Springboks’ best world is combination of two worlds
Everything should be done to ensure the Springboks are at maximum strength for the 2019 Rugby World Cup in Japan.
My Business Day Newspaper column is dedicated to how to make this a reality.
The very best South African players overseas are part of the solution to a healthier 2018 Springboks. The best of the best will also make the Springboks more competitive at the 2019 Rugby World Cup in Japan.
There is no longer a conclusion to the South African domestic season. The Cheetahs and Kings continue to play in the newly expanded Pro 14 in Europe, with the Cheetahs a probable play-off challenger.
Elsewhere it will be everything but an off-season for South African rugby, with more than 300 South African players on duty in Europe, the United Kingdom, Ireland and Japan.
There are many prominent South African superstars among those 300 and there’s also a good portion of players who would never survive as professional players in South Africa.
But there are some very good ones and it would be in South Africa’s best interests if there was mature business-like discussion regarding the merits of these players.
The South African professional landscape domestically is not strong enough for the Springboks to be a top three international team. The Boks, if they continue to invest only in domestic player selections, will be a team whose ambitions will be consistent with the second tier ranking of five, six or seven.
What is primary to any selection? It’s the results of the Springboks.
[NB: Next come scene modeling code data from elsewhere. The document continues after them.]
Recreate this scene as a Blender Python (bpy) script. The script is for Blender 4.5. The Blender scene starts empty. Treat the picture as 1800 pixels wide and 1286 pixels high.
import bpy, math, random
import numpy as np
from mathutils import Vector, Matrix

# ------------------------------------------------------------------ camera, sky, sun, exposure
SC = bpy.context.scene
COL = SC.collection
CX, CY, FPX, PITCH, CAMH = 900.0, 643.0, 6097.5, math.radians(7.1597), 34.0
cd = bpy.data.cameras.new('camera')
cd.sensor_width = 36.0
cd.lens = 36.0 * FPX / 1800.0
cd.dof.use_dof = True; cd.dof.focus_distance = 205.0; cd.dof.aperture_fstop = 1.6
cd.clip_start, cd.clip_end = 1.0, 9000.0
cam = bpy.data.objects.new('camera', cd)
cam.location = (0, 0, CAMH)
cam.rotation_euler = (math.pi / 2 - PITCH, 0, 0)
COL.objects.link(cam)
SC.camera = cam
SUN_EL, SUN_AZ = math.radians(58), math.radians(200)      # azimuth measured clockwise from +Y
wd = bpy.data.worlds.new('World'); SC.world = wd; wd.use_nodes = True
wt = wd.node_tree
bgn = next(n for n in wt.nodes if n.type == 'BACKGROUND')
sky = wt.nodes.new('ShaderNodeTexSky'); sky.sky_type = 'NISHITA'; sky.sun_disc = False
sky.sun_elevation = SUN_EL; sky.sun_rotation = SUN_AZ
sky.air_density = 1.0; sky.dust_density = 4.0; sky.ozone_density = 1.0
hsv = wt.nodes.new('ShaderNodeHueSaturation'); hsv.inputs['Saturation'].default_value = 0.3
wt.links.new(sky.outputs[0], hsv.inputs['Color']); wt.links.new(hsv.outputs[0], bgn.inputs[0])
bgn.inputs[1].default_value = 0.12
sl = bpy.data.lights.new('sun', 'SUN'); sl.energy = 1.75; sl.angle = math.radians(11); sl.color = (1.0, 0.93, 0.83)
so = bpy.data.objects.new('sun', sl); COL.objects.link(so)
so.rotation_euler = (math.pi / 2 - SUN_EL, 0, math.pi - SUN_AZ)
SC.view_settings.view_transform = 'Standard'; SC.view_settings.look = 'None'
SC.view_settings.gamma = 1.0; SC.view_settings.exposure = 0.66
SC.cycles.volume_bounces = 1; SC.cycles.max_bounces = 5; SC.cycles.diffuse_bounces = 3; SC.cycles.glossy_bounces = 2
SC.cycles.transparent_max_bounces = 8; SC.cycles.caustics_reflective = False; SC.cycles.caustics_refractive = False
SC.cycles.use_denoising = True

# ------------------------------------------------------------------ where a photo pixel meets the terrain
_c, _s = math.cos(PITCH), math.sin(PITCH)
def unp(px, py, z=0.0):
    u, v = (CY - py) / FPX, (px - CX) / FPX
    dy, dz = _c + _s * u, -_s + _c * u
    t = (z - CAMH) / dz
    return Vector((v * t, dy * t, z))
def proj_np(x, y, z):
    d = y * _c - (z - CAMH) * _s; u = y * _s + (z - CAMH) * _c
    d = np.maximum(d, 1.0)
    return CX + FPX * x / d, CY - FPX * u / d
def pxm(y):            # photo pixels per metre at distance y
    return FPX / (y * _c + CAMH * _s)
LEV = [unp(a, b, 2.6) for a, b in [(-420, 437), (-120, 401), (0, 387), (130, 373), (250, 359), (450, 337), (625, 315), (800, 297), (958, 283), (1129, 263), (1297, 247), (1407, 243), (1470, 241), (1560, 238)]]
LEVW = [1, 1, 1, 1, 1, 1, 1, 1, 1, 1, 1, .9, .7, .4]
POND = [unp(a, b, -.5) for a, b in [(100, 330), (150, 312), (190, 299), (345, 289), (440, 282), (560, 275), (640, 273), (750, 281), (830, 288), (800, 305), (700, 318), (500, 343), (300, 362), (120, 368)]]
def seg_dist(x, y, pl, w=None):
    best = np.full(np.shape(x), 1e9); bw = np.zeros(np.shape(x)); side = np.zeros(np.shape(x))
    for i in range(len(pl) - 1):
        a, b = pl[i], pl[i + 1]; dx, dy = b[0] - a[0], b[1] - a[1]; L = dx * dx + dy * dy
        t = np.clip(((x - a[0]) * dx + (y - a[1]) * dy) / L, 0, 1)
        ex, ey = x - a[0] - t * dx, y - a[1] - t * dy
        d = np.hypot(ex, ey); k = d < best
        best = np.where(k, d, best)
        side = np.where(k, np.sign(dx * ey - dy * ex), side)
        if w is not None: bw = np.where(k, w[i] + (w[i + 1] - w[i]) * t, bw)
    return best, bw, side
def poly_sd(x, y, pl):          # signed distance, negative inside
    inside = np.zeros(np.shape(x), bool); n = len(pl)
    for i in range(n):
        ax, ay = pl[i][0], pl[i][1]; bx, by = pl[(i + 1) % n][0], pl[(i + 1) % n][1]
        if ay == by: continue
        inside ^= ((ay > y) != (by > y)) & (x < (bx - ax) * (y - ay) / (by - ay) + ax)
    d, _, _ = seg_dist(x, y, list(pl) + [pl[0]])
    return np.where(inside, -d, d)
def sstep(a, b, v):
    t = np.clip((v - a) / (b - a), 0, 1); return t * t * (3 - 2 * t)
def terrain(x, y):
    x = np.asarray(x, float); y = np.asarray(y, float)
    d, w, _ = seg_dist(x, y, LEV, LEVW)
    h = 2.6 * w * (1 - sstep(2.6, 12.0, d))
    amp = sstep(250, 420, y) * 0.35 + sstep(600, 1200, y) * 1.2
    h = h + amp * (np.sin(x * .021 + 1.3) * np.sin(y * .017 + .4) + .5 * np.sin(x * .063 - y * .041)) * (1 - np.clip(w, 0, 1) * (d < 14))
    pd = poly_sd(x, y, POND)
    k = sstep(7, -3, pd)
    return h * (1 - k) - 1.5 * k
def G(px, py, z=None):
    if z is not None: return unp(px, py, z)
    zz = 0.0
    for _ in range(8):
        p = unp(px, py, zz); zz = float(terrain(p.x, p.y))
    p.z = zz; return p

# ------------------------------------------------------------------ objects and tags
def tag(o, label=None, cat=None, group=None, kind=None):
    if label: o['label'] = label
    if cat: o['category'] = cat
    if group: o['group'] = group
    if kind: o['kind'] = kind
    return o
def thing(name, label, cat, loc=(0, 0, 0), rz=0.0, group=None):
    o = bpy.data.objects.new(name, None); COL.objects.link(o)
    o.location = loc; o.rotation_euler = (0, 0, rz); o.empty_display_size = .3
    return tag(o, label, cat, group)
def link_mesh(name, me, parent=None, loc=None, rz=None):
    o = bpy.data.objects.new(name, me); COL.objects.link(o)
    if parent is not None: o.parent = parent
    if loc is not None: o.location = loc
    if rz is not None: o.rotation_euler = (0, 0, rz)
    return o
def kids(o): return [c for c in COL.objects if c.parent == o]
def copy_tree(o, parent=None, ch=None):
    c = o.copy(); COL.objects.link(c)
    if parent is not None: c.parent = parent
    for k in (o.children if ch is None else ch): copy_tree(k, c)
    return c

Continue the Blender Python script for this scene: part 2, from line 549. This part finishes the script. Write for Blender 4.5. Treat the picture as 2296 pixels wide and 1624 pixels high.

There should be a revolutionary approach to maximize the best results at the World Cup every four years, and in the interim the best of those in the south and north should make a contribution to the strength of the Springboks.
The conditioning aspect is always the first thing mentioned in opposition to picking overseas-based players. Coaches, like Jake White and Rassie Erasmus, who coached Montpellier and Munster respectively, have told me that the players are not as well conditioned as those in the southern hemisphere. It doesn’t mean they can’t be selected and it doesn’t make them in any way poorer selections to those local based Springboks who have struggled to make an international impression.
Forget player identities for the moment and focus on the principle of selection. Erasmus, as Director of Rugby and charged with the strategy and selections of the Springboks in 2018, can only be in a stronger position if his plans include a few camps up north to assess the conditioning and mindset of players he feels can be an asset at the 2019 World Cup. These camps would follow a similar blueprint to those camps he will no doubt hold with South African players from the Super Rugby and Pro 14 competitions, who are based in South Africa.
I’d envisage the core of the June international squad to play England being from those South African players in South Africa, while the end of year tour in November would have a greater emphasis on those players Erasmus feels could add to the squad depth in Japan in 2019.
It’s about moving beyond the run on XV. The strength of a team is in the match 23 and in having like for like replacements to make up a world-class squad of 30 at the 2019 World Cup.
It certainly is possible. There are also lessons to be learned from the All Blacks’s respective 2011 and 2015 World Cup campaign, when it comes to ensuring veterans aren’t unnecessarily retired but commit to bringing through the next generation within the squad.
I’ve consistently held the view that it should never be an ‘either/or’ situation when it comes to determining who plays for the Springboks. It should be about combining the best of both worlds to get to South Africa’s best rugby world.
Transformation (read quotas) is also too easily bandied about as a reason for the Springboks’s failure. The argument has no merit when 12 of the starting 15 are consistently white players.
There are black players in South Africa every bit as good as their white counterparts. It’s about identification in selection and then playing opportunity.
Similarly, when assessing the merits of those who play up North.